→ Problem to work on:
Copy exactly the lines from the beginning of the data down to and including the line holding "return CAM + d * t", without any pictures.

(Source records)

>> start

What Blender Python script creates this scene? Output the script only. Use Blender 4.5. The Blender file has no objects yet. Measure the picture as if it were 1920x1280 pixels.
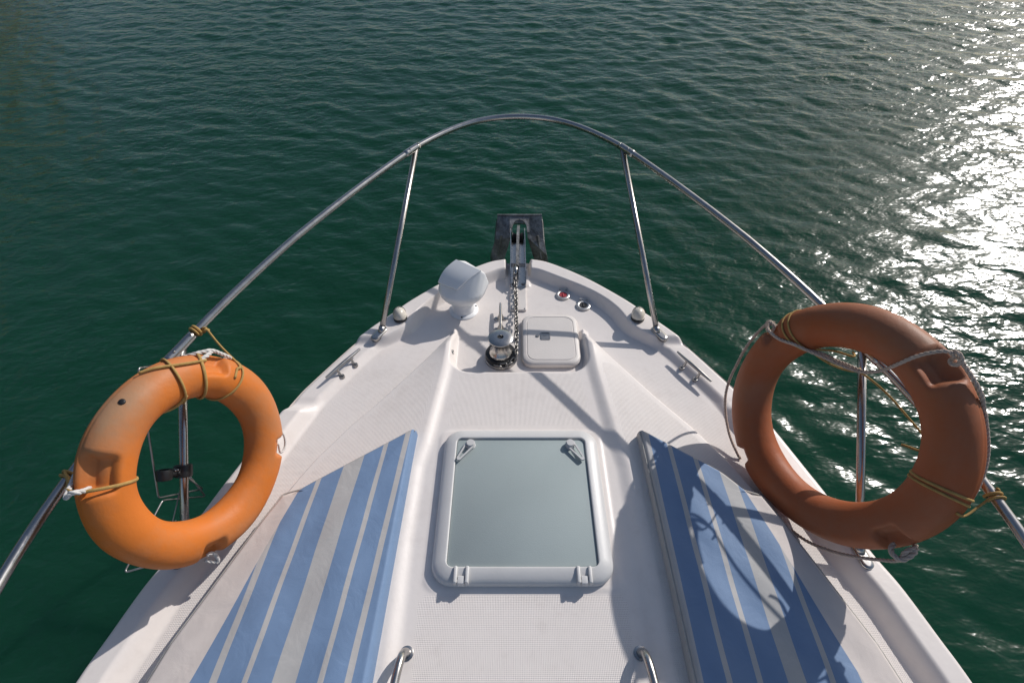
import bpy, bmesh, math, random
import numpy as np
from mathutils import Vector, Matrix

random.seed(7)
rng = np.random.default_rng(11)
SC = bpy.context.scene
COL = SC.collection
V3 = lambda p: np.array(p, dtype=float)

# ------------------------------------------------------------------ view
F_PX, W_PX, H_PX = 982.0, 1920.0, 1280.0
CAM = V3((-0.035, 0.0, 1.78))
PITCH = math.radians(45)
CP, SP = math.cos(PITCH), math.sin(PITCH)


def ray(px, py):
    u = (px - W_PX / 2) / F_PX
    v = (H_PX / 2 - py) / F_PX
    return V3((u, CP + v * SP, -SP + v * CP))


def at(px, py, z):
    d = ray(px, py)
    return CAM + d * ((z - CAM[2]) / d[2])


def atx(px, py, x):
    d = ray(px, py)
    return CAM + d * ((x - CAM[0]) / d[0])


def on_plane(px, py, c, n, off=0.0):
    d = ray(px, py)
    t = np.dot(V3(c) + V3(n) * off - CAM, n) / np.dot(d, n)
    return CAM + d * t


# ------------------------------------------------------------------ materials
def new_mat(name):
    m = bpy.data.materials.new(name)
    m.use_nodes = True
    nt = m.node_tree
    bs = nt.nodes['Principled BSDF']
    return m, nt, bs


def nd(nt, t, **kw):
    n = nt.nodes.new(t)
    for k, v in kw.items():
        setattr(n, k, v)
    return n


def noise(nt, scale, detail=3.0, rough=0.5, vec=None, dist=0.0):
    n = nd(nt, 'ShaderNodeTexNoise')
    n.inputs['Scale'].default_value = scale
    n.inputs['Detail'].default_value = detail
    n.inputs['Roughness'].default_value = rough
    n.inputs['Distortion'].default_value = dist
    if vec is not None:
        nt.links.new(vec, n.inputs['Vector'])
    return n


def ramp(nt, fac, stops, interp='LINEAR'):
    r = nd(nt, 'ShaderNodeValToRGB')
    r.color_ramp.interpolation = interp
    el = r.color_ramp.elements
    while len(el) < len(stops):
        el.new(0.5)
    for e, (p, c) in zip(el, stops):
        e.position = p
        e.color = (*c, 1.0) if len(c) == 3 else c
    nt.links.new(fac, r.inputs['Fac'])
    return r


def math_n(nt, op, a, b=None):
    n = nd(nt, 'ShaderNodeMath', operation=op)
    for i, s in enumerate((a, b)):
        if s is None:
            continue
        if isinstance(s, (int, float)):
            n.inputs[i].default_value = s
        else:
            nt.links.new(s, n.inputs[i])
    return n.outputs[0]


def objco(nt):
    return nd(nt, 'ShaderNodeTexCoord').outputs['Object']


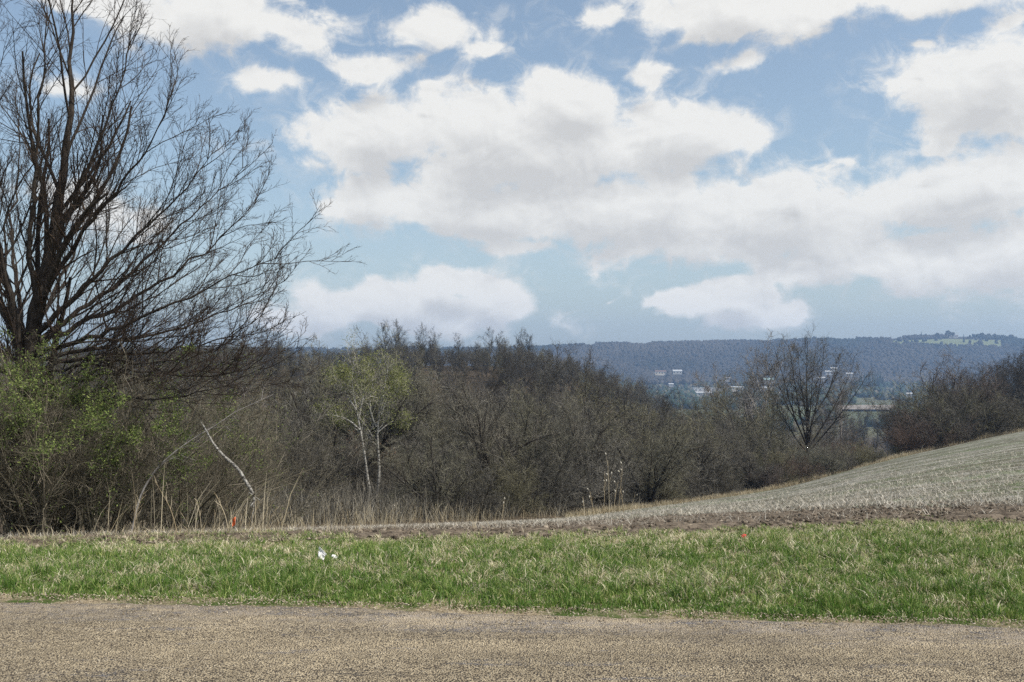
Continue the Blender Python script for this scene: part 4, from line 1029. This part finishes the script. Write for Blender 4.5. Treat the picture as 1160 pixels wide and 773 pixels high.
M_far = mat_stops('ridge_forest', [(0, (.024, .030, .022)), (.3, (.036, .034, .030)), (.7, (.050, .044, .038)), (1, (.068, .060, .050))])
mb = MB()
n_ = 110000
u = RG.uniform(-.62, .66, n_); y = RG.uniform(1960, 2760, n_); x = u*y
dens = fbm(x/300, y/300, 3); k = (RG.random(n_) < .5) & (u > -.5)
top = y > 2670
k &= ~(top & (fbm(x/70+9, y/500, 3) < .44))
fieldgap = (u > .385) & (u < .50) & (y > 2540) & (y < 2668); k &= ~(fieldgap & (RG.random(n_) < .93))
for a_, d_, w_ in SPOTS: k &= ~((np.abs(CX+u*F-a_) < w_) & (y > d_-160) & (y < d_+25))
x, y = x[k], y[k]; n_ = len(x)
r = RG.uniform(2.8, 5.6, n_)*np.where(y > 2650, .85, 1)
blobs(mb, np.stack([x, y, ground_z(x, y)+r*.9], -1), r, .35, (1, 1, 1.25), tone=np.clip(.5+2.2*(fbm(x/170+20, y/260, 4)-.5)+RG.normal(0, .05, n_), 0, 1))
tag(mb.build('ridge_forest', M_far), 'leafless forest covering the far blue ridge', 'forest', kind='stuff')

# ------------------------------------------------------------------ air
mb = MB(); box(mb, (-2900, -450, -75), (2900, 3450, 150))
m, nt, out = newmat('haze_air'); n = N_(nt); v = n.new('ShaderNodeVolumePrincipled')
v.inputs['Color'].default_value = (.40, .62, 1, 1); v.inputs['Density'].default_value = .00020; v.inputs['Anisotropy'].default_value = .15
nt.links.new(v.outputs[0], out.inputs['Volume'])
tag(mb.build('haze', m, smooth_=False), 'pale blue haze in the air over the valley', 'haze', kind='stuff')

# ------------------------------------------------------------------ sun, sky and clouds
SUN_EL = math.radians(50); SUN_AZ = math.radians(112)     # azimuth from the view direction towards the right
sd = Vector((math.sin(SUN_AZ)*math.cos(SUN_EL), math.cos(SUN_AZ)*math.cos(SUN_EL), math.sin(SUN_EL)))
l = bpy.data.lights.new('sun', 'SUN'); l.energy = 3.8; l.angle = math.radians(.53); l.color = (1, .935, .83)
lo = bpy.data.objects.new('sun', l); C.objects.link(lo); lo.rotation_euler = (-sd).to_track_quat('-Z', 'Y').to_euler()

w = bpy.data.worlds.new('World'); bpy.context.scene.world = w; w.use_nodes = True
nt = w.node_tree; nt.nodes.clear(); n = N_(nt)
wo = n.new('ShaderNodeOutputWorld'); bg = n.new('ShaderNodeBackground'); bg.inputs['Strength'].default_value = .1
sky = n.new('ShaderNodeTexSky', sky_type='NISHITA'); sky.sun_disc = False; sky.sun_elevation = SUN_EL; sky.sun_rotation = SUN_AZ
sky.air_density = 1.0; sky.dust_density = 2.2; sky.ozone_density = 1.2
hsw = n.new('ShaderNodeHueSaturation'); hsw.inputs['Saturation'].default_value = .88; hsw.inputs['Value'].default_value = 1.10; n.put(hsw.inputs['Color'], sky.outputs[0]); skc0 = n.mix(1.0, hsw.outputs[0], (1.03, 1.065, 1.02), 'MULTIPLY')
tc = n.new('ShaderNodeTexCoord').outputs['Generated']
sp = n.new('ShaderNodeSeparateXYZ'); n.put(sp.inputs[0], tc)
skc = n.mix(n.math('MULTIPLY', n.mr(sp.outputs[2], .20, .0, 0, 1, False), .42), skc0, (5.3, 6.2, 6.9))
az = n.math('ARCTAN2', sp.outputs[0], sp.outputs[1]); el = n.math('ARCSINE', sp.outputs[2])
cb = n.new('ShaderNodeCombineXYZ'); n.put(cb.inputs[0], az); n.put(cb.inputs[1], el); pe = cb.outputs[0]
CL = [(600,165,215,72,1),(430,158,105,44,1),(640,112,75,34,1),(770,150,85,42,1),(690,238,215,50,1),(540,235,140,40,1),(425,222,85,32,.9),(590,282,60,15,.7),
      (890,245,150,62,1),(1070,220,150,48,1),(1140,285,140,48,1),(1010,298,170,34,1),(790,268,160,40,1),(1100,190,90,30,.9),(900,205,60,30,.8),
      (470,350,160,32,1),(512,322,52,28,1),(565,338,50,30,1),(440,340,48,22,1),(370,342,60,24,.95),(370,362,110,20,.9),(590,350,30,22,.8),
      (800,344,40,19,1),(838,341,44,22,1),(872,357,38,15,.95),(762,340,26,10,.9),(835,362,60,14,.9),(700,337,22,8,.45),
      (240,16,130,38,1),(320,28,45,22,1),(110,-5,90,22,.9),(500,25,75,30,.95),(540,48,35,18,.8),(430,75,85,26,.85),(320,92,48,20,.8),(500,100,40,10,.55),
      (350,185,40,18,.5),(730,85,38,22,.75),(830,8,140,36,1),(690,20,50,26,.8),(1120,90,100,60,1),(1010,-8,190,22,1),(1050,45,50,14,.55),(840,68,60,20,.6),
      (950,178,40,12,.5),(110,235,75,34,.9),(60,100,60,26,.4),(850,160,50,22,.6),(1060,165,50,14,.6)]
def tocoord(px, row):
    p = P(px, row, 1.0); p[2] -= EYE; d = p/np.linalg.norm(p); return math.atan2(d[0], d[1]), math.asin(d[2])
def cloudF(pv, det):
    q = n.vm('MULTIPLY', pv, (1, 1.35, 1))
    n1 = n.new('ShaderNodeTexNoise', noise_dimensions='2D'); n.put(n1.inputs['Vector'], q); n1.inputs['Scale'].default_value = 9; n1.inputs['Detail'].default_value = 3
    wv = n.vm('MULTIPLY', n.vm('SUBTRACT', n1.outputs['Color'], (.5, .5, .5)), (.055, .035, 0))
    pw = n.vm('ADD', pv, wv); acc = None
    for px, row, rx, ry, wt in CL:
        a, e_ = tocoord(px, row)
        ln = n.vm('LENGTH', n.vm('MULTIPLY', n.vm('SUBTRACT', pw, (a, e_, 0)), (F/rx/1.12, F/ry/1.12, 0)))
        g_ = n.math('MULTIPLY_ADD', ln, -1.0, wt)
        acc = g_ if acc is None else n.math('SMOOTH_MAX', acc, g_, .25)
    out_ = n.mr(n.vm('LENGTH', n.vm('MULTIPLY', n.vm('SUBTRACT', pv, (0, .2, 0)), (1.4, 2.2, 0))), .8, 1.2)
    rnd = n.math('MULTIPLY', n.math('SUBTRACT', n.noise(q, 2.2, 2, .5, '2D'), .5), 4.0)
    acc = n.math('MAXIMUM', acc, n.math('ADD', n.math('SUBTRACT', n.math('MULTIPLY', out_, 2), 2), rnd))
    f1 = n.noise(q, 15, det, .60, '2D', .15)
    return acc, n.math('MULTIPLY_ADD', n.math('SUBTRACT', f1, .5), 1.45, acc)
_, F0 = cloudF(pe, 11)
A1, F1_ = cloudF(n.vm('ADD', pe, (.006, .030, 0)), 3)
F1 = n.math('MULTIPLY_ADD', n.math('SUBTRACT', F1_, A1), .5, A1)
q0 = n.vm('MULTIPLY', pe, (1, 1.35, 1))
rel = n.math('SUBTRACT', n.noise(n.vm('ADD', q0, (.004, .009, 0)), 21, 7, .58, '2D', .3), n.noise(q0, 21, 7, .58, '2D', .3))
dens = n.mr(F0, .02, .44)
veil = n.math('MULTIPLY', n.mr(F0, -.42, .22), n.mr(n.noise(q0, 30, 8, .65, '2D', .6), .42, .70))
dens = n.math('ADD', dens, n.math('MULTIPLY', veil, .45), clamp=True)
dens = n.math('MULTIPLY', dens, n.mr(sp.outputs[2], .0, .03))
under = n.mr(F1, .15, .95)
shade = n.math('ADD', n.math('MULTIPLY', under, 1.05), n.math('MULTIPLY', rel, 1.1), clamp=True)
ccol = n.mix(shade, (6.9, 6.78, 6.45), (4.95, 4.87, 4.72))
ccol = n.mix(n.mr(sp.outputs[2], .16, .02), ccol, n.mix(shade, (7.5, 7.3, 6.9), (5.4, 5.3, 5.1)))
col = n.mix(n.math('MULTIPLY', dens, .95), skc, ccol)
n.put(bg.inputs['Color'], col); nt.links.new(bg.outputs[0], wo.inputs[0])
try: w.cycles.sampling_method = 'MANUAL'; w.cycles.sample_map_resolution = 512
except Exception: pass

# ------------------------------------------------------------------ camera and render settings
cam = bpy.data.cameras.new('camera'); co = bpy.data.objects.new('camera', cam); C.objects.link(co)
cam.sensor_width = 36; cam.lens = 36*F/1160; cam.clip_end = 30000; cam.clip_start = .05
co.location = (0, 0, EYE); co.rotation_euler = (math.radians(90)+math.atan((HR-386.5)/F), 0, 0)
sc = bpy.context.scene; sc.camera = co
sc.view_settings.view_transform = 'Standard'; sc.view_settings.look = 'None'; sc.view_settings.gamma = 1; sc.view_settings.exposure = .45
sc.render.engine = 'CYCLES'; cy = sc.cycles
cy.max_bounces = 5; cy.diffuse_bounces = 3; cy.transmission_bounces = 2; cy.volume_bounces = 0; cy.glossy_bounces = 2
cy.use_denoising = False; cy.use_adaptive_sampling = True; cy.adaptive_threshold = .01
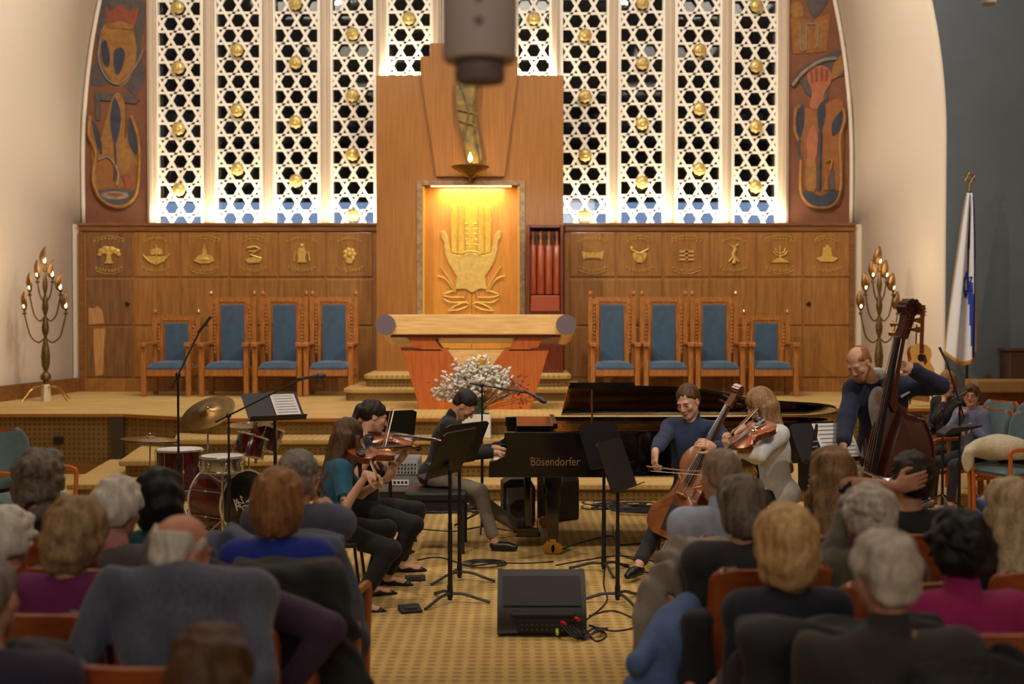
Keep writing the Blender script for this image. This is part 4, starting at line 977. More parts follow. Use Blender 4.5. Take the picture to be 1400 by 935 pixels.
for x, z in ((.11, .095), (.19, .12)): MB().cyl((x, -.02, z), (x+.03, -.07, z-.004), .010, 8).build('plug', mat('red_plug', (190, 30, 34), .5), mo)
m = MB()
for k in range(4): m.tube(spline([(.12+k*.02, -.07, .08), (.18+k*.02, -.13, .03), (.26, -.10+k*.02, .012), (.33+.02*k, -.02, .05), (.36, .05+.03*k, .012)], 5), .005, 6)
m.build('lead', M['black'], mo, smooth=True)
# ---------------------------------------------------------------- amplifier, small speakers
am = empty('amplifier', (X(545, 11.4), 11.4, 0), 0, 'grey mixer amplifier standing behind the violinists', 'amplifier')
MB().box(-.19, .19, 0, .3, .30, .62).build('cabinet', mat('amp_grey', (120, 124, 136), .5), am, bev=.02)
MB().box(-.17, .17, -.012, 0, .47, .60).build('panel', mat('amp_panel', (176, 178, 186), .4), am)
for r_ in range(3):
    for k in range(11): MB().cyl((-.15+k*.03, -.012, .49+.035*r_), (-.15+k*.03, -.028, .49+.035*r_), .009, 8).build('knob', M['black'], am)
MB().box(-.10, .09, -.010, 0, .37, .42).build('name_plate', mat('white_plate', (225, 228, 235), .5), am)
for k in range(5): MB().box(-.085+k*.035, -.062+k*.035, -.013, -.010, .382, .408).build('plate_letter', M['black'], am)
MB().box(-.18, .18, .02, .28, 0, .30).build('stand_case', M['black'], am, bev=.01)
def small_speaker(px, Y, label, face, h=.42, w=.32, col='speaker_black'):
    r = empty('loudspeaker', (X(px, Y), Y, 0), face, label, 'loudspeaker')
    pr = [(-w/2, .005), (-w/2+.02, 0), (w/2-.02, 0), (w/2, .005), (w/2, h*.8), (w/2-.05, h), (-w/2+.07, h), (-w/2, h*.9)]
    MB().prism(pr, -.13, .15).build('cabinet', M['black'], r, bev=.012)
    MB().box(-w/2+.03, w/2-.03, -.142, -.131, .03, h*.8).build('grille', mat('silver_grille', (128, 128, 138), .5, bump=.8, bscale=300) if col == 'grille' else cs, r, bev=.004)
    MB().lathe([(.09, 0), (.085, -.006), (.03, .0)], (0, -.143, h*.35), 20, 'y').build('cone', M['greymetal'] if col == 'grille' else mat('speaker_ring', (60, 62, 68), .5), r, smooth=True)
    return r
small_speaker(708, 11.6, 'grey-fronted speaker on the carpet under the piano', .1, .42, .30, 'grille')
small_speaker(762, 11.75, 'round-shouldered black speaker behind the piano leg', -.9, .46, .30)
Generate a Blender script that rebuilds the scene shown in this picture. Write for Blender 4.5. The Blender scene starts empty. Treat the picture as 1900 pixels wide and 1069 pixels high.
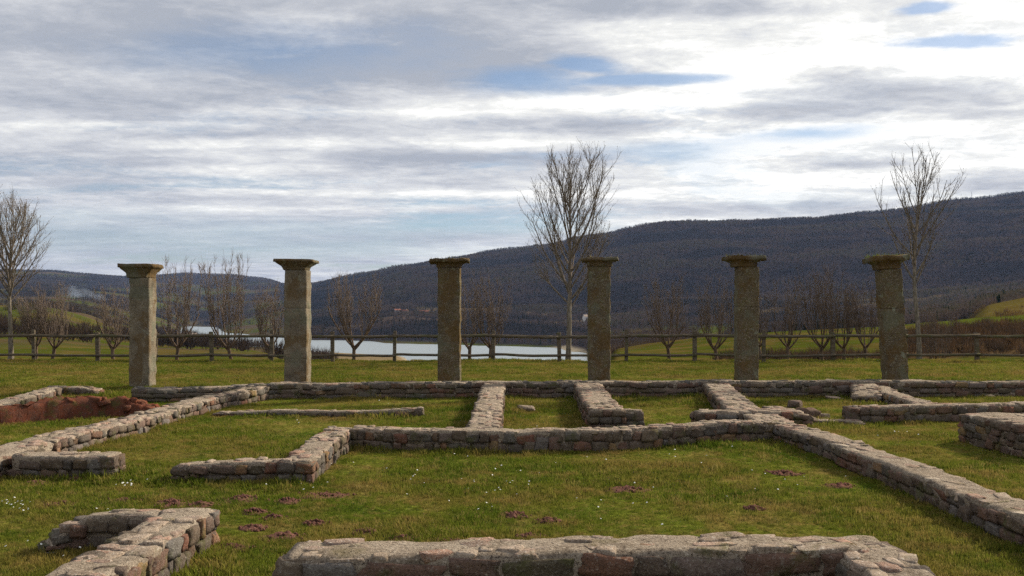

>> end

→ Problem solution:
What Blender Python script creates this scene? Output the script only. Use Blender 4.5. The Blender file has no objects yet. Measure the picture as if it were 1920x1280 pixels.
import bpy, bmesh, math, random
import numpy as np
from mathutils import Vector, Matrix

random.seed(7)
rng = np.random.default_rng(11)
SC = bpy.context.scene
COL = SC.collection
V3 = lambda p: np.array(p, dtype=float)

# ------------------------------------------------------------------ view
F_PX, W_PX, H_PX = 982.0, 1920.0, 1280.0
CAM = V3((-0.035, 0.0, 1.78))
PITCH = math.radians(45)
CP, SP = math.cos(PITCH), math.sin(PITCH)


def ray(px, py):
    u = (px - W_PX / 2) / F_PX
    v = (H_PX / 2 - py) / F_PX
    return V3((u, CP + v * SP, -SP + v * CP))


def at(px, py, z):
    d = ray(px, py)
    return CAM + d * ((z - CAM[2]) / d[2])


def atx(px, py, x):
    d = ray(px, py)
    return CAM + d * ((x - CAM[0]) / d[0])


def on_plane(px, py, c, n, off=0.0):
    d = ray(px, py)
    t = np.dot(V3(c) + V3(n) * off - CAM, n) / np.dot(d, n)
    return CAM + d * t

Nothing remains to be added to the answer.